… in yesterday’s (10/16) Bizarro (Wayno’s title: “Subaquatic Psychology Session”):
All about the noun favorite: an implicit superlative, denoting a top-ranking element in some comparison set, but it’s way more complex than that, and the joke turns on one of those complexities (if you’re puzzled by the odd symbols in the cartoon — Wayno says there are 4 in this strip — see this Page)
The relevant complexity becomes clear when you look at some explicit superlatives, in questions like these:
Who is the biggest? What is the best?
These are baffling out of context. Because they are consistent with so many different contexts. But these aren’t differences in what the questions mean; dictionaries wouldn’t have different entries for the many kinds of being the biggest or the best. In technical talk, the questions aren’t many-ways ambiguous, but are instead, neutral, or unspecified, with regard to the different kinds of being biggest or best.
It’s much the same for the implicit superlatives, in questions like:
Who is your favorite? What is my favorite?
There are so many kinds of favorite things (try not to think of The Sound of Music). Favorite places, favorite friends, favorite songs, and on and on. Favorite children and favorite foods, in the case of the cartoon. If your mom tells you you’re her favorite, and you’re a fish (of a race of talking fish, from CartoonWorld), then either of those is a genuine possibility — but of course maybe she’s saying you’re her favorite tennis partner or her favorite artistic swimmer or whatever. Neutrality all the way. (Though the more you know about the context, the narrower the range of understandings becomes.)
The lexical items. From NOAD:
noun favorite: [a] [AZ: ‘a highly favored one, the most favored one’] a person or thing that is especially popular or particularly well liked by someone: the song is still a favorite after 20 years ..

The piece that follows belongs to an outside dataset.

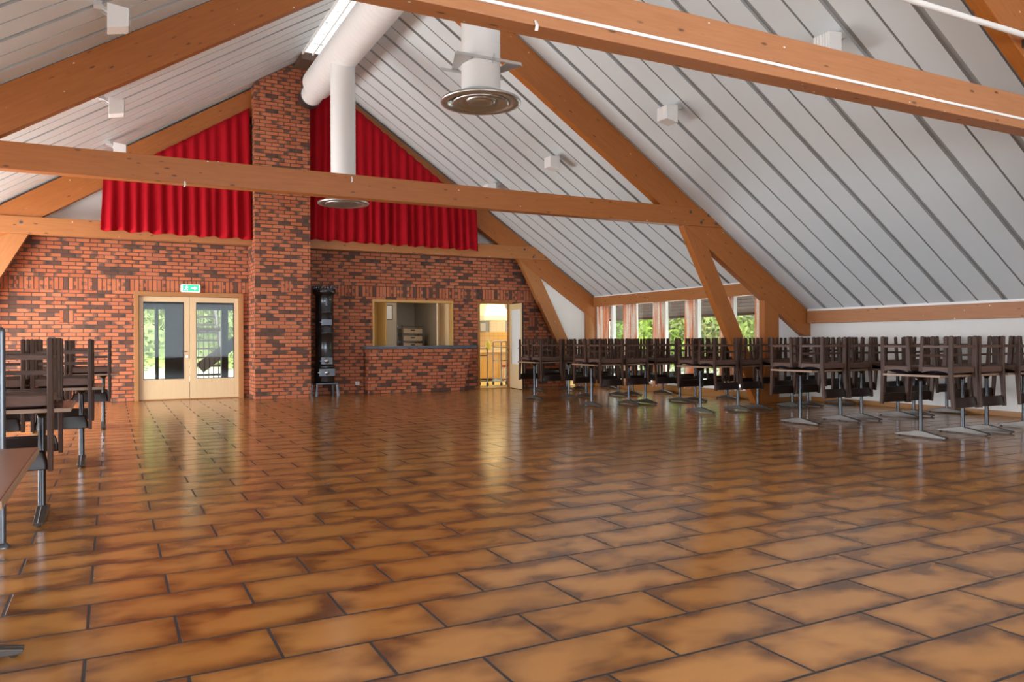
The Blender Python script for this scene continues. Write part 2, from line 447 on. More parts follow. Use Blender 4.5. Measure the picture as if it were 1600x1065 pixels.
# --- ceiling: ribbed sheets
def ribs():
    """list of (y, depth): grooves, alternately wide and narrow, .42 m apart"""
    pts = []; y = YB; k = 0
    ys = []
    yy = 10.36 + .42*40
    i = 0
    while yy > YB + .1:
        if yy < YW: ys.append((yy, i % 2 == 0))
        yy -= .42; i += 1
    ys = ys[::-1]
    pts.append((YB, 0))
    for (c, wide) in ys:
        hw, d = (.044, .045) if wide else (.015, .03)
        pts += [(c-hw, 0), (c-hw+.006, d), (c+hw-.006, d), (c+hw, 0)]
    pts.append((YW+.1, 0)); return pts
prof = ribs()
def sheet(xa, xb, y0, y1):
    p = [q for q in prof if y0 < q[0] < y1]; p = [(y0, 0)] + p + [(y1, 0)]
    return [[(xa, y, zc(xa)+d) for y, d in p], [(xb, y, zc(xb)+d) for y, d in p]]
g = MB(); g.grid(sheet(CX, XR+.02, YB, YM+.12), False); g.grid(sheet(CX, XW+.06, YM+.12, YW+.05), False)
g.grid(sheet(XL-.1, CX, YB, YM+.12), False); g.grid(sheet(XV-.05, CX, YM+.12, YW+.05), False)
ceil_ = struct(g.build('ceiling', M['white_ceiling']))
ceil_.data.materials.append(M['grey_groove'])  # groove faces get a darker grey than the flat sheet
for p_ in ceil_.data.polygons:
    if sum(ceil_.data.vertices[i].co.z-zc(ceil_.data.vertices[i].co.x) for i in p_.vertices)/4 > .004: p_.material_index = 1
# white edge strip where the sheets meet the wall plates
struct(MB().box(XR-.10, XR-.005, YB, YM, 1.762, 1.80).build('trim_1', M['white_plastic']))
struct(MB().box(XW-.10, XW-.005, YM+.16, YG, 2.335, 2.365).build('trim_2', M['white_plastic']))
# outside roof overhang past the windows (boards run along the wall)
g = MB()
for k in range(7):
    a = XW+.05+k*.10; g.prism([(a, zc(a)-.03), (a+.09, zc(a+.09)-.03), (a+.09, zc(a+.09)), (a, zc(a))], YM+.18, YW+3)
g.box(XW+.76, XW+.80, YM+.18, YW+3, zc(XW+.78)-.06, zc(XW+.78)+.12)
g.prism([(XW+.02, zc(XW+.02)+.02), (XW+.9, zc(XW+.9)+.02), (XW+.9, zc(XW+.9)+.1), (XW+.02, zc(XW+.02)+.1)], YM+.12, YW+3)
struct(g.build('roof_overhang', M['brown_paint']))
# baseboards
struct(MB().box(XR-.022, XR, YB, YM-.02, 0, .085).build('baseboard_right', M['skirting'], bevel=.004))
struct(MB().box(XW, XR-.03, YM+.085, YM+.11, 0, .085).build('baseboard_return', M['skirting']))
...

adj. favorite [AZ: the adjing of the noun in sense a]: [attributive [only]] preferred before all others of the same kind: their favorite Italian restaurant.
A different complexity. Favorite is understood as a superlative, but there are two relevant uses of the superlative, denoting either an upper bound (the greatest minds of their generation) or merely a high rank (a most delightful dinner companion ‘a very delightful dinner companion’ — a usage often referred to as the absolute superlative, indicating extreme degree without comparison). As you can see from my bracketed note on the noun favorite, this item has both uses: upper-bound ‘the most favored one’ and absolute ‘a highly favored one’, as in the cite of still a favorite.
A further complexity. Upper-bound superlatives, even in combination with definite determiners (the and possessives like my), don’t necessarily pick out a unique referent, since they can be used with plural head nouns to pick out a set of referents at the upper bound: the greatest minds of their generation, my favorites in the class. Then, automatically, there will be some vagueness in the lower bound of this set. (But though it’s fine to talk about the 3 smartest students, or your 3 favorite students, in a class of 30, it’s odd to talk about 3 out of 5 that way, or 20 out of 30; so there’s some version of the Paradox of the Heap lurking here too.)
And a still further one. Things are fairly well-behaved for adjectives denoting objectively measurable qualities (though imps lurk in measurement too), but not at all in those denoting subjective characteristics, like amusing and favorite, where different people will have different judgments, and where even a single person will have different judgments in different contexts, at different times, for different purposes, and so on. I am notably resistant to answering questions of the form who / what is your favorite X? —
Who is your favorite composer? What is your favorite dish?
maintaining that — given the definite determiner your and the singular number of composer and dish, together signaling uniqueness — the question is unanswerable, though I could list a large number of composers whose works please me greatly, in different ways on different occasions; and a similarly large number of dishes that I like a lot, again in different ways on different occasions.
For another time. Three topics related to these core issues about explicit superlatives and the implicit superlative favorite.
First, the recent innovation of a ‘bookmarked web address’ sense of the noun favorite (and its verbing to favorite (a site)).
Second, a contrast between the cases above, which I argue illustrate neutrality rather than ambiguity, and some cases that I have recently argued illustrate ambiguity rather than neutrality.
And third, a bit of musing on Los Favoritos — Arizona taco shops and an Arcángel song — in American Spanish.